A sullen British expat, undergoing some sort of mental breakdown and on the verge of a marital crisis, arrives in Cincinnati to deliver a speech at a customer service conference and acquaints a dumpy sales rep whom he finds to be a ray of light in a world of meshed sameness. Charlie Kaufman's Anomalisa, which he adapted from his own stageplay and directed with Duke Johnson, is less heady than the cerebral director's other work but still has all those elements (wry dark humor, unforced sentiment and tenderness, the peculiar and bizarre) and told in an odd stop motion format that seems perfectly suited to the material. David Thewlis and especially Jennifer Jason Leigh provide great voicework and it is a neat touch to have Tom Noon provide the voices for the rest of the similar looking cast. The ending seems abrupt though exemplary.
**** out of ****

Thursday, September 13, 2012

Synecdoche, New York

A local playwright and theater director in upstate New York receives an illustrious grant, moves to the city, and, inside the confines of a massive dome, begins to stage his interminable, ever expanding, and autobiographical masterpiece. "Synechdoche, New York" is the extremely ambitious, largely incomprehensible, and endlessly fascinating directorial debut of eccentric screenwriter Charlie Kaufman who creates another analytical, intellectually stimulating masterpiece. As the equally neurotic and physically decaying playwright, Philip Seymour Hoffman is excellent in an arduous and incredibly demanding role, where he is given great support from his impeccable female cast which includes Catherine Keener, Samantha Morton (delightful), Michelle Williams, Hope Davis (hilarious), Emily Watson, and Dianne Wiest. When I first saw this film upon its release, I thought Kaufman had made an incomprehensible film solely for himself. Upon a second viewing, however, much becomes evident while, like Hoffman's constantly aggrandizing opus, more questions continue to arise.
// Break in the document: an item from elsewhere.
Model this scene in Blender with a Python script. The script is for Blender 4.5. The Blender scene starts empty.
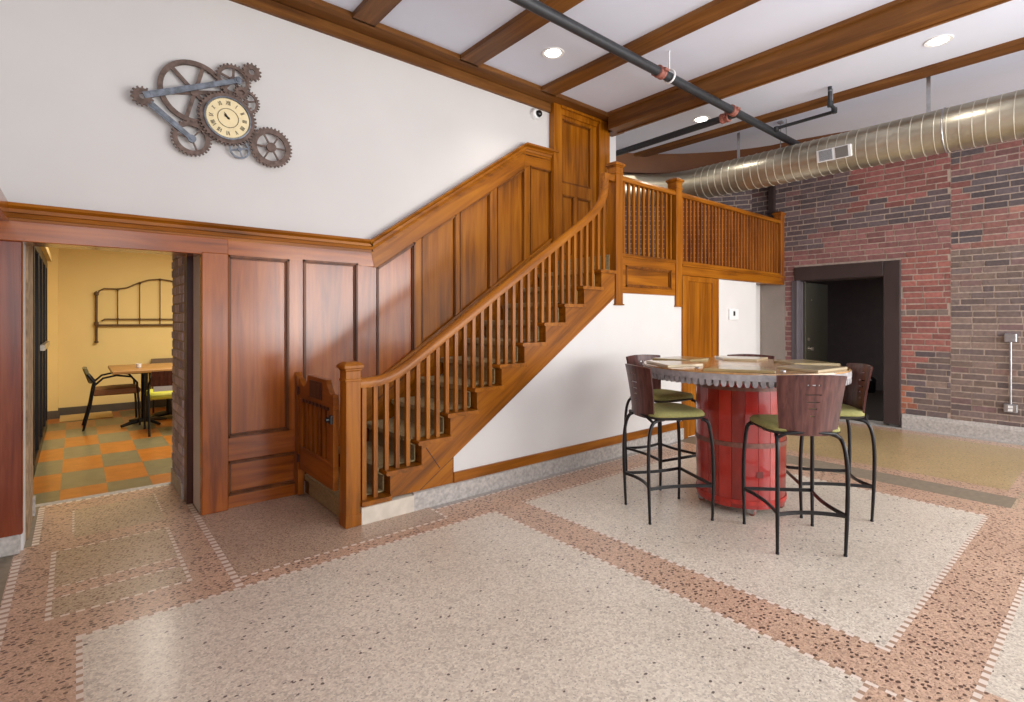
import bpy, bmesh, math, random
from mathutils import Vector, Matrix
random.seed(7)
PI = math.pi
C = bpy.context.scene.collection
WL = {}          # world location of each thing's empty

# ------------------------------------------------------------------ mesh builder
class MB:
    def __init__(s): s.v=[]; s.f=[]; s.m=[]; s.c=[]; s.cur=0; s.col=None
    def face(s, idx):
        s.f.append(tuple(idx)); s.m.append(s.cur); s.c.append(s.col)
    def pts(s, P):
        b=len(s.v); s.v += [tuple(p) for p in P]; return b
    def box(s,x0,x1,y0,y1,z0,z1):
        b=s.pts([(x0,y0,z0),(x1,y0,z0),(x1,y1,z0),(x0,y1,z0),(x0,y0,z1),(x1,y0,z1),(x1,y1,z1),(x0,y1,z1)])
        for q in ((0,3,2,1),(4,5,6,7),(0,1,5,4),(1,2,6,5),(2,3,7,6),(3,0,4,7)): s.face([b+i for i in q])
        return s
    def hexa(s,P):
        b=s.pts(P)
        for q in ((0,3,2,1),(4,5,6,7),(0,1,5,4),(1,2,6,5),(2,3,7,6),(3,0,4,7)): s.face([b+i for i in q])
        return s
    def prism(s,poly,plane,a,c):
        n=len(poly)
        f={'xz':lambda p,t:(p[0],t,p[1]),'xy':lambda p,t:(p[0],p[1],t),'yz':lambda p,t:(t,p[0],p[1])}[plane]
        b=s.pts([f(p,a) for p in poly]+[f(p,c) for p in poly])
        s.face(range(b,b+n)); s.face(range(b+2*n-1,b+n-1,-1))
        for i in range(n):
            j=(i+1)%n; s.face((b+i,b+j,b+n+j,b+n+i))
        return s
    def sweep(s,path,prof,up=(0,0,1),closed=False,cap=True,prof_fn=None):
        P=[Vector(p) for p in path]; n=len(P); k=len(prof); rings=[]
        up=Vector(up)
        for i,p in enumerate(P):
            if closed: t=P[(i+1)%n]-P[i-1]
            else: t=P[min(i+1,n-1)]-P[max(i-1,0)]
            t.normalize()
            side=t.cross(up)
            if side.length<1e-4: side=t.cross(Vector((1,0,0)))
            side.normalize(); u2=side.cross(t).normalized()
            pr=prof_fn(i) if prof_fn else prof
            rings.append(s.pts([p+side*a+u2*b for a,b in pr]))
        m=n if closed else n-1
        for i in range(m):
            r0=rings[i]; r1=rings[(i+1)%n]
            for j in range(k):
                l=(j+1)%k; s.face((r0+j,r0+l,r1+l,r1+j))
        if cap and not closed:
            s.face([rings[0]+j for j in range(k)][::-1]); s.face([rings[-1]+j for j in range(k)])
        return s
    def tube(s,path,r,n=10,closed=False):
        # parallel transport frame
        P=[Vector(p) for p in path]; N=len(P)
        rs=r if isinstance(r,(list,tuple)) else [r]*N
        T=[]
        for i in range(N):
            if closed: t=P[(i+1)%N]-P[i-1]
            else: t=P[min(i+1,N-1)]-P[max(i-1,0)]
            T.append(t.normalized())
        a=Vector((0,0,1)) if abs(T[0].z)<.9 else Vector((1,0,0))
        u=T[0].cross(a).normalized(); rings=[]
        for i in range(N):
            if i:
                u=u-T[i]*u.dot(T[i]); u.normalize()
            w=T[i].cross(u)
            rings.append(s.pts([P[i]+(u*math.cos(2*PI*j/n)+w*math.sin(2*PI*j/n))*rs[i] for j in range(n)]))
        for i in range(N if closed else N-1):
            r0=rings[i]; r1=rings[(i+1)%N]
            for j in range(n):
                l=(j+1)%n; s.face((r0+j,r0+l,r1+l,r1+j))
        if not closed:
            s.face([rings[0]+j for j in range(n)][::-1]); s.face([rings[-1]+j for j in range(n)])
        return s
    def lathe(s,prof,center=(0,0,0),n=24,axis='z'):
        cx,cy,cz=center; rings=[]
        for r,h in prof:
            ring=[]
            for j in range(n):
                a=2*PI*j/n; x,y=r*math.cos(a),r*math.sin(a)
                ring.append({'z':(cx+x,cy+y,cz+h),'y':(cx+x,cy+h,cz+y),'x':(cx+h,cy+x,cz+y)}[axis])
            rings.append(s.pts(ring))
        for i in range(len(rings)-1):
            for j in range(n):
                l=(j+1)%n; s.face((rings[i]+j,rings[i]+l,rings[i+1]+l,rings[i+1]+j))
        s.face([rings[0]+j for j in range(n)][::-1]); s.face([rings[-1]+j for j in range(n)])
        return s
    def ringgear(s,cx,cz,ro,ri,teeth,y0,y1,td=.012,n=None,fr=(.25,.25)):
        # annulus lying in the xz plane with teeth outside, a hole inside
        outer=[]; inner=[]
        if teeth:
            for i in range(teeth):
                for f,rr in ((0,ro-td),(.22,ro-td),(.36,ro),(.64,ro),(.78,ro-td)):
                    a=2*PI*(i+f)/teeth
                    outer.append((cx+rr*math.cos(a),cz+rr*math.sin(a))); inner.append((cx+ri*math.cos(a),cz+ri*math.sin(a)))
        else:
            n=n or 48
            for i in range(n):
                a=2*PI*i/n
                outer.append((cx+ro*math.cos(a),cz+ro*math.sin(a))); inner.append((cx+ri*math.cos(a),cz+ri*math.sin(a)))
        k=len(outer)
        b=[s.pts([(p[0],y,p[1]) for p in L]) for L,y in ((outer,y0),(inner,y0),(outer,y1),(inner,y1))]
        for i in range(k):
            j=(i+1)%k
            s.face((b[0]+i,b[0]+j,b[1]+j,b[1]+i)); s.face((b[2]+j,b[2]+i,b[3]+i,b[3]+j))
            s.face((b[0]+j,b[0]+i,b[2]+i,b[2]+j)); s.face((b[1]+i,b[1]+j,b[3]+j,b[3]+i))
        return s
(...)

Wednesday, September 21, 2011

Confessions of a Dangerous Mind

Chuck Barris was known as the creator of inconsequential game shows such as "The Dating Game" and "The Newlywed Game", as well as the host of "The Gong Show". In his 1984 titular autobiography, he purported to also be a trained assassin for the CIA, eliminating many of his targets while chaperoning the winning couples of "The Dating Game" while they vacationed in exotic East Berlin. "Confessions of a Dangerous Mind" is the wildly outrageous and imaginative directorial debut from George Clooney, in a script that could only have been adapted for the screen by Charlie Kaufman. The underappreciated Sam Rockwell is incredible as Barris, blending moments of humor with scenes of sadness and capturing all of the emotions in between. Drew Barrymore surprisingly has a good role here as Barris' flaky soul mate, and Clooney is in fine form as an operative who recruits Barris. Kaufman's script is engagingly vulgar and bizarre and Clooney handles the direction with such style and panache as both men tap dance the fine line between reality and farce and pull it off swimmingly.